Migration Studies and Queer Studies - Alberica Bazzoni, University of Warwick-Seton Hall

“Italian social movements: queer and feminism in Non una di meno” 

This contribution explores the intersectional political practices and perspective developed by Italian feminist social movement  Non una di meno. The movement, linked to the international network  Ni una menos that started in Argentina in 2015, is currently the largest grassroots movement in Italy, with over 50 active groups and 200.000 people demonstrating in marches. Using the notion of patriarchal violence as its overarching frame, it aims at bringing together feminist, LGBT+ and transfeminist struggles, as well as forming alliances with other active groups and causes, including workers' and migrants' rights and environmental sustainability.


Translation Studies and Queer Studies - Serena Bassi, Yale University

“Queer Translanguagers VS Gender-Inclusive Language: The Gender Pronoun Debate and the Autonomist Queer Movement in the Long 1970s in Italy”

In this talk, Bassi looks at pamphlets, posters and slogans by the Marxist Autonomist queer collectives Coordinamento Omosessuali della Sinistra Rivoluzionaria (Network of Homosexuals of the Revolutionary Left) from Turin and the Collettivo Frocialista (Faggottarian Collective) from Bologna. Both collectives were part of a larger Italian ‘youth proletarian’ movement in the 1970s, which originally and poignantly rethought the intersections between gender, sexuality and class.

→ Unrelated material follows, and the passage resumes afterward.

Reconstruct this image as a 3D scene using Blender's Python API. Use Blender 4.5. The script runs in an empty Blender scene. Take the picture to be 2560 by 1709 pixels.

In their writings, the two queer collectives also experimented with language and gender in ways that simultaneously challenged heteronormativity, cisnormativity and dominant ‘language ideologies’. For this reason, she proposes that we turn to this queer political archive for what it may contribute to contemporary Anglophone debates on gender pronouns and the creation of more inclusive languages.  


Respondent:  Mary Jo Bona, Women's Gender and Sexuality Studies, Stony Brook University


Q&A Session

                                                       

 
Alberica Bazzoni Alberica Bazzoni is British Academy Postdoctoral Fellow at the University of Warwick and Visiting Fellow at the Alberto Institute at Seton Hall University. Her first monograph, Writing for Freedom: Body, Identity and Power in Goliarda Sapienza’s Narrative, won the “2015 Peter Lang Young Scholars Competition in Women’s Studies”.She co-edited the volume Goliarda Sapienza in Context and is currently co-editing a volume on the notion of authority from a gender perspective entitled, Gender and Authority Across Disciplines, Space and Time, and on a project on the Italian literary canon entitled ‘The Gender of Literature’.
Serena Bassi Serena Bassi is Postdoctoral Associate at the Yale Translation Initiative at Yale University. She obtained her PhD in Italian Studies from the University of Warwick (2014). She was research fellow at the Warwick Institute for Advanced Studies and Leverhulme Early Career Fellow at Cardiff University. Her research focuses on contemporary Italian literature and cultural studies, translation theory, translation history, LGBTQ history and queer studies. Her first book, Mistranslating Minority: Queer World-Making in Italy after 1968, traces the travel from the United States into Italy of theories of “sexual identity politics” at the end of the social movement era.